Institute for Science and Human Values

The Institute for Science and Human Values (ISHV) is a non-profit organization dedicated to "the enhancement of human values and scientific inquiry" through educational programs, publications, and conferences.
History
Paul Kurtz conceived of ISHV in 2009 as a branch of The Center for Inquiry, an umbrella group he established in 1991. However, having been "shorn of all effective authority," at CFI and related groups that he had founded, Kurtz chaired the inagural meeting of ISHV as an independent organization on June 27, 2010. ISHV is a continuing outlet for his vision of Neo-Humanism, which he described in detail in the Neo-Humanist Statement of Secular Principles and Values, signed by notable humanists including Steven Pinker, Patricia Schroeder, E. O. Wilson and Ann Druyan.
Explaining why he sought to establish yet another secularist organization in an already-splintered movement, Kurtz wrote, "I wish to take the time now to deal with a vital question that needs to be addressed by the Center for Inquiry, and I believe that it should be at the top of the agenda for the future. Here I am talking about the need to apply reason and science to human values. Unfortunately, the major emphasis of the Center had been on criticism of religious and paranormal claims--that is surely a key part of the agenda. But this has led to the neglect of another essential part of the vision that first inspired the creation of the Center for Inquiry; and that is the application of science and reason to ethical questions. The key question is whether secularists are able to develop secular ethical values that instill meaning and provide some basis for moral integrity."
Kurtz's alignment toward free thought, atheism, and rationalism on the one hand and humanistic ethics on the other was evident as early as 1989 when he expounded the basics of his philosophy in an article for Free Inquiry. Kurtz wrote, "There is a strong free thought, atheistic, and rationalistic aspect of humanism that should not, in my judgement, be muted," and continued further on, "Thus a vital component of secular humanism is criticism, not only of the sacred cows of the prevailing religious orthodoxies but also of other irrational claims made in the public forum."
"But," he wrote in the same article, "to advance the frontiers of a new eupraxsophy requires that we go beyond negative criticism and provide positive alternatives. Atheism has failed in part because it has been primarily destructive. It seeks to shatter false idols that men and women worship, to expose falsity and hypocrisy; but it has not supplanted the old beliefs with positive options. It has not satisfied the hunger for imagination and poetry."

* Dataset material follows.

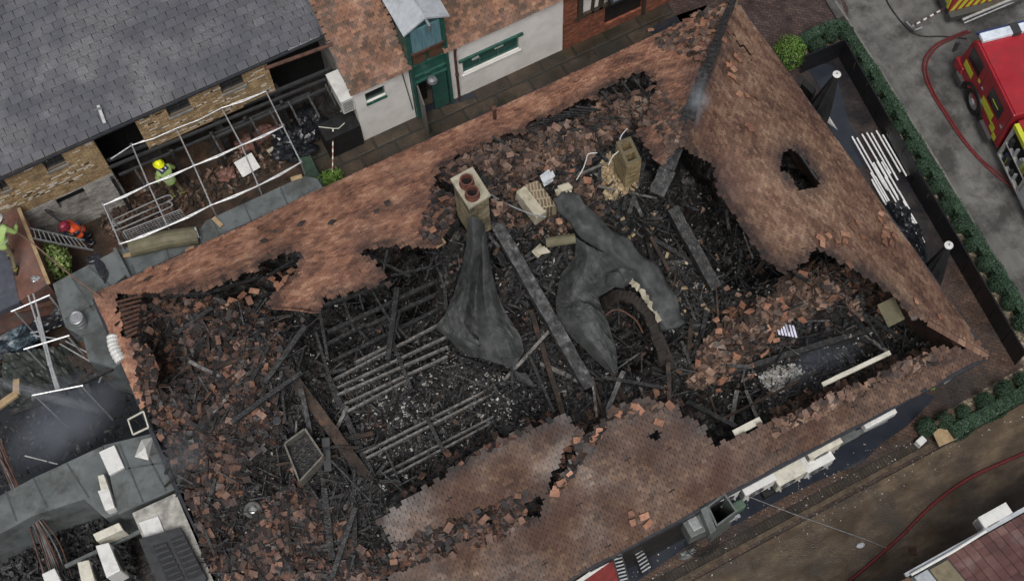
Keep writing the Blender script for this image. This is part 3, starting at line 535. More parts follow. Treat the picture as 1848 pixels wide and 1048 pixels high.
MB().box(-4.1, -3.18, 23.7, 23.75, 1.3, 1.92).build('dark_opening_pane', VOIDM, st)  # black pane added behind the opening, darkness put in as colour
for a in (-.9, 1.1, 3.1, 5.2): MB().box(a, a+.22, 23.5, 23.8, -.1, 2.335).build('charred_pier', CHAR, st)
MB().box(-12, 5.42, 25.0, 25.1, -.1, 4.3).build('back_wall', VOIDM, st)
for h in wins[:4]:
    f = MB(); t = .05
    f.box(h[0], h[1], 23.6, 23.66, h[2], h[2]+t).box(h[0], h[1], 23.6, 23.66, h[3]-t, h[3]).box(h[0], h[0]+t, 23.6, 23.66, h[2]+t, h[3]-t).box(h[1]-t, h[1], 23.6, 23.66, h[2]+t, h[3]-t).box((h[0]+h[1])/2-.02, (h[0]+h[1])/2+.02, 23.6, 23.66, h[2]+t, h[3]-t)
    wf = f.build('window', DARKG, st); MB().box(h[0]+t, h[1]-t, 23.63, 23.64, h[2]+t, h[3]-t).build('pane', GLASS, wf)
    MB().box(h[0]-.05, h[1]+.05, 23.45, 23.52, h[2]-.08, h[2]).build('sill', flat('stone_sill', (.2, .19, .17), .8), st)
# whitewashed patches between the brick courses
n = 260; C = []; 
for i in range(n):
    x = random.uniform(-8, 5.3); z = 2.4+round(random.random()**1.6*1.6/.075)*.075+.037
    if any(h[0]-.1 < x < h[1]+.1 and h[2]-.1 < z < h[3]+.1 for h in holes): continue
    C.append((x, 23.497, z))
C = np.array(C); n = len(C); ax = np.tile([1., 0, 0], (n, 1)); ay = np.tile([0, 1., 0], (n, 1)); az = np.tile([0, 0, 1.], (n, 1))
boxes('whitewash', C, np.stack([RNG.uniform(.1, .34, n), np.full(n, .012), np.full(n, .032)], 1), ax, ay, az, flat('old_whitewash', (.5, .48, .43), .8), st, kind='stuff')
pitched_tiles('slate_roof', st, SLATE, -14, 5.55, 23.6, 4.26, .62, 15.5, .235, .33, .022, jit=.02, lay=.945, over=1.55, til=.12)
MB().add([(-14, 23.5, 4.14), (5.5, 23.5, 4.14), (5.5, 38.6, 4.14+15.1*.62), (-14, 38.6, 4.14+15.1*.62)], [(0, 1, 2, 3)]).build('roof_boarding', VOIDM, st)
MB().box(-14, 5.5, 23.37, 23.44, 4.08, 4.15).build('gutter', GUT, st)
p = wz(182, 196, 23.5); q = W(190, 222, 4.3); MB().beam(W(177, 190, 4.75), W(189, 222, 4.35), .09, .03).beam(W(170, 199, 4.7), W(185, 195, 4.75), .03, .03).build('lead_strap', STEEL, st)
p = W(3, 300, 4.0); MB().tube([W(27, 306, 4.0), W(50, 335, 3.0), W(72, 362, 2.0), W(90, 388, 1.0), W(100, 400, .3)], .05).build('downpipe', RUST, st)
MB().tube([W(478, 124, 3.9), W(600, 80, 4.1)], .06).build('rusty_beam', RUST, st); MB().beam(W(519, 90, 4.1), W(575, 65, 4.1), .12, .1).build('strip_light', WHITEM, st)
# burnt lean-to rails along the wall
lt = thing('burnt_lean_to', 'burnt lean-to frame of grey rails against the brick wall', 'lean-to', (1, 23.3, 0))
for (a, b, z, r) in (((190, 292), (600, 123), 2.35, .06), ((196, 303), (606, 136), 2.25, .05), ((215, 316), (560, 168), 1.9, .045), ((385, 250), (612, 150), 2.1, .05)):
    MB().beam(W(*a, z), W(*b, z), r*1.6, r*1.6, 10, .006).build('rail', DARKG, lt)
for x in (-2.3, -.4, .9, 2.0, 3.2): MB().beam((x, 23.2, 0), (x, 23.2, 2.2), .1, .1).build('post', CHAR, lt)
for k in (0, 1, 5, 6, 7, 8, 9, 10, 11): MB().beam((-2.2+k*.62, 23.1, 2.15+.1*(k % 2)), (-2.15+k*.62, 22.35+.4*random.random(), 1.75), .06, .08, 3, .01).build('rafter', CHAR, lt)
# --- tiled white building with the green hoist tower
wb = thing('white_building', 'white painted building with clay tile roofs and green hoist tower', 'building', (8.6, 24, 0))
def wb_(x, y): p = wz(x, y, 22.05); return p.x, p.z
T_MIX = mat('old_mossy_clay_tiles', [(0, (.04, .03, .025)), (.3, (.11, .065, .045)), (.55, (.2, .1, .065)), (.8, (.28, .15, .095)), (1, (.36, .24, .17))], scale=2.2, island=.55, rough=(.5, .85), bump=.3, bscale=40, dirt=((.055, .045, .03), .9, .48, .66, .7))
wall_holes('wall', WHITE_WALL, wb, 5.15, 6.98, -.1, 3.0, 22.05, .28, [(5.5, 6.15, 1.95, 2.5)])
wall_holes('wall', WHITE_WALL, wb, 8.3, 12.28, -.1, 3.05, 22.05, .28, [(8.75, 10.72, 1.15, 1.95), (9.95, 10.95, 2.75, 3.0)])
MB().box(5.15, 5.4, 22.334, 26, -.1, 2.95).build('side_wall', BURNT_WHITE, wb)
# left window
f = MB().box(5.5, 6.15, 22.15, 22.2, 1.95, 2.5).build('window', GREEN, wb); MB().box(5.56, 6.09, 22.14, 22.148, 2.03, 2.44).build('pane', GLASS, f); MB().box(5.48, 6.17, 22.0, 22.06, 1.88, 1.95).build('sill', GREEN, wb)
# long green window
f = MB(); f.box(8.75, 10.72, 22.14, 22.2, 1.15, 1.24).box(8.75, 10.72, 22.14, 22.2, 1.86, 1.95).box(8.75, 8.84, 22.14, 22.2, 1.24, 1.86).box(10.63, 10.72, 22.14, 22.2, 1.24, 1.86)
for x in (9.35, 10.0): f.box(x, x+.06, 22.14, 22.2, 1.24, 1.86)
f = f.build('window', GREEN, wb); MB().box(8.84, 10.63, 22.17, 22.18, 1.24, 1.86).build('pane', flat('green_panel', (.02, .075, .06), .6, grime=.3, spec=.2), f)
MB().box(8.62, 10.85, 21.97, 22.06, 1.95, 2.03).build('canopy_strip', GREEN, f); MB().box(8.7, 10.77, 22.0, 22.06, 1.09, 1.15).build('sill', WHITE_WALL, f)
MB().box(9.1, 9.35, 22.1, 22.135, 1.6, 1.7).build('notice', WHITEM, f); MB().box(9.9, 10.2, 22.1, 22.135, 1.65, 1.75).build('notice', WHITEM, f)
f = MB().box(9.95, 10.95, 22.12, 22.2, 2.75, 3.05).build('window', GREEN, wb); MB().box(10.0, 10.9, 22.11, 22.118, 2.8, 3.0).build('pane', GLASS, f)
pitched_tiles('tile_roof', wb, T_MIX, 5.1, 7.0, 21.9, 3.1, .85, 5.5, .11, .17, label='short tile roof left of the green tower')
pitched_tiles('tile_roof', wb, T_MIX, 8.2, 12.45, 21.9, 3.12, .85, 5, .11, .17, label='longer tile roof right of the green tower')
for (a, b) in ((5.15, 6.98), (8.3, 12.4)): MB().add([(a, 22.0, 3.1), (b, 22.0, 3.1), (b, 26.8, 3.1+4.8*.85), (a, 26.8, 3.1+4.8*.85)], [(0, 1, 2, 3)]).build('roof_boarding', VOIDM, wb)
MB().tube([(8.5, 21.88, 3.0), (8.5, 21.95, 2.6), (8.5, 21.97, 1.4), (8.5, 21.97, 0.05)], .045).tube([(8.5, 21.96, 1.5), (8.5, 21.96, 1.42)], .065).build('downpipe', RUST, wb)
MB().tube([(5.35, 21.95, 2.9), (6.9, 21.95, 2.95)], .012).tube([(6.75, 21.98, 2.9), (6.9, 21.98, .6)], .015).build('wire', RUBBER, wb)
p = W(612, 15, 4.2); q = W(643, 0, 4.2); MB().beam(p, q, .12, .05).build('lead_flashing', LEAD, wb)
# green tower
gt = MB().box(7.0, 8.28, 21.92, 22.6, 3.55, 4.95).box(7.0, 7.1, 21.92, 22.6, 0, 3.55).box(8.18, 8.28, 21.92, 22.6, 0, 3.55).box(7.1, 8.18, 22.0, 22.6, 1.95, 3.55).build('hoist_tower', GREEN, wb)
MB().box(7.16, 8.1, 21.86, 21.918, 3.72, 4.78).build('loft_doors', BLUEP, gt); MB().box(7.1, 8.16, 21.83, 21.9, 3.6, 3.7).build('ledge', RUST, gt)
for (a, b) in ((7.14, 7.56), (7.66, 8.1)):
    MB().box(a, b, 21.93, 21.998, 3.0, 3.4).build('pane', flat('brown_blind', (.09, .05, .03), .6), gt)
MB().box(7.1, 8.18, 21.93, 21.996, 2.86, 2.95).box(7.1, 8.18, 21.93, 21.996, 2.3, 2.36).box(7.1, 8.18, 21.93, 21.996, 1.96, 2.04).build('rails', GREEN, gt)
MB().box(7.64, 8.15, 21.98, 22.04, .05, 1.93).build('green_door', GREEN, gt, label='closed dark green door leaf')
MB().box(7.1, 7.62, 22.5, 22.55, 0, 1.93).build('doorway', VOIDM, gt)
MB().obox((7.08, 21.55, .98), (.05, .0, 0), (.12, .74, 0), (0, 0, 1.9)).build('open_door', flat('pale_door_edge', (.12, .12, .11), .6), gt, label='grey door leaf standing open')
MB().lathe((7.6, 21.78, 2.05), [(.02, .12), (.13, .1), (.17, .0), (.15, -.02)], 16).build('wall_lamp', STEEL, gt)
lr = MB().add([(6.9, 21.72, 5.0), (7.64, 21.72, 5.4), (8.38, 21.72, 5.0), (6.9, 25, 5.0), (7.64, 25, 5.4), (8.38, 25, 5.0), (6.9, 21.72, 4.93), (7.64, 21.72, 5.33), (8.38, 21.72, 4.93)], [(0, 1, 4, 3), (1, 2, 5, 4), (6, 7, 1, 0), (7, 8, 2, 1)]).build('lead_roof', LEAD, gt)
MB().beam((7.64, 21.45, 5.3), (7.64, 22.6, 5.38), .07, .07).tube([(7.64, 21.5, 5.26), (7.64, 21.5, 5.0)], .03).build('hoist_beam', STEEL, gt)
# --- brick and timber building to the east
bb = thing('brick_building', 'red brick building with dark timber framing and white panels', 'building', (15, 24, 0))
wall_holes('wall', RBRICK, bb, 12.3, 19.5, -.1, 1.45, 22.02, .3, [(13.8, 15.2, .35, 1.45)])
MB().box(12.3, 19.5, 22.06, 22.36, 1.452, 3.2).build('upper_wall', WHITE_WALL, bb, label='white plaster wall between timbers')
MB().box(12.3, 12.75, 21.98, 22.058, 1.452, 3.2).build('brick_pier', RBRICK, bb); MB().box(15.3, 19.5, 21.98, 22.058, 1.452, 3.2).build('brick_pier', RBRICK, bb)
TIM = flat('dark_oak', (.05, .035, .025), .8, var=.4)
for q in (((12.85, 1.46), (12.85, 3.2), .16), ((13.6, 1.46), (13.75, 3.2), .13), ((12.95, 2.5), (14.0, 1.9), .08), ((13.3, 1.46), (13.4, 3.2), .07), ((12.7, 1.5), (15.3, 1.5), .12)):
    MB().beam((q[0][0], 22.0, q[0][1]), (q[1][0], 22.0, q[1][1]), .1 if q[0][0] != q[1][0] else q[2], q[2]).build('timber', TIM, bb)
MB().box(13.82, 15.18, 22.1, 22.14, .35, 1.45).build('boarded_window', BLACKP, bb); 
MB().box(15.2, 15.32, 21.96, 22.018, .0, 1.45).build('post', TIM, bb); MB().box(16.6, 16.72, 21.9, 22.018, 0, 3).build('post', BLACKP, bb)
bay = thing('glazed_bay', 'grey glazed box canopy with black rail on the timber framed wall', 'bay window', (14.3, 21.8, 2.2))
MB().box(13.7, 15.05, 21.5, 22.0, 2.1, 2.18).build('rail', BLACKP, bay)
gl = MB().hexa([(13.75, 21.55, 2.2), (14.95, 21.55, 2.2), (14.95, 21.97, 2.2), (13.75, 21.97, 2.2), (13.85, 21.7, 2.8), (14.85, 21.7, 2.8), (14.85, 21.97, 2.8), (13.85, 21.97, 2.8)]).build('glazing', flat('sky_grey_glass', (.16, .18, .22), .12, grime=.3), bay)
for x in (13.75, 14.35, 14.95): MB().beam((x, 21.54, 2.2), (x*.83+2.44, 21.69, 2.82), .05, .05).build('glazing_bar', DARKG, bay)
MB().beam((15.05, 21.9, 2.3), (17.2, 21.9, 2.45), .06, .06).beam((15.0, 21.75, 2.15), (17.2, 21.75, 2.3), .05, .05).build('eaves_rail', STEEL, bb)
pitched_tiles('tile_roof', bb, T_MIX, 12.5, 19.6, 21.75, 3.22, .85, 3.5, .11, .17)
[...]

He also wrote, foreshadowing his motivations for establishing ISHV, "If humanism is to have any long-range impact on society, it must cultivate moral awareness by means of ethical education."
Activities

The Developing Healthy Values workshop held in Tampa, Florda in May 2011 featured Dale McGowan and other experts on helping educators and parents to help students develop healthy morals and values.
Neuroscience and Neuroethics: Considering Nature, Nurture, and Norms held at The Potomac Institute for Policy Studies in Arlington, Virginia in March 2012 featured world-renowned neuroscience experts including Patricia Churchland, Eric Racine, and Gregory Berns discussing "how neuroscience inform contemporary discussions about human nature, the human condition, and human relationships," and "what the neurosciences provide to such discussion - and the actions that arise from them - in the next decades."
The Human Prospect and the Fate of Our Planetary Civilization symposium is scheduled for April 2013 at Columbia University , featuring Rebecca Goldstein, Philip Kitcher, Toni Van Pelt, and others speaking on "science, humanism, ethics, and the task before us."
ISHV has also played a role in international humanism, sending representatives to the January 2012 UNESCO conference "A New Humanism for the 21st Century" in Paris, the Society of Ontario Freethinkers' symposium "Evolving Beyond God: Why Africa Matters," and "the first atheists and agnostics convention in south Asia," sponsored by The Philipine Atheists and Agnostics Society in Manila in 2012.
The Human Prospect
Paul Kurtz founded ISHV's triannual journal The Human Prospect: A Neo-Humanist Perspective, edited by Norm Allen Jr., in early 2011. It features academic articles, interviews, film reviews, and other magazine-style features. Contributers include Kurtz, R. Joseph Hoffmann, , Frans de Waal, and John P. Anton, and interviewees have included Sikivu Hutchinson and Neil deGrasse Tyson.
Kurtz was editor-in-chief of The Human Prospect until his death.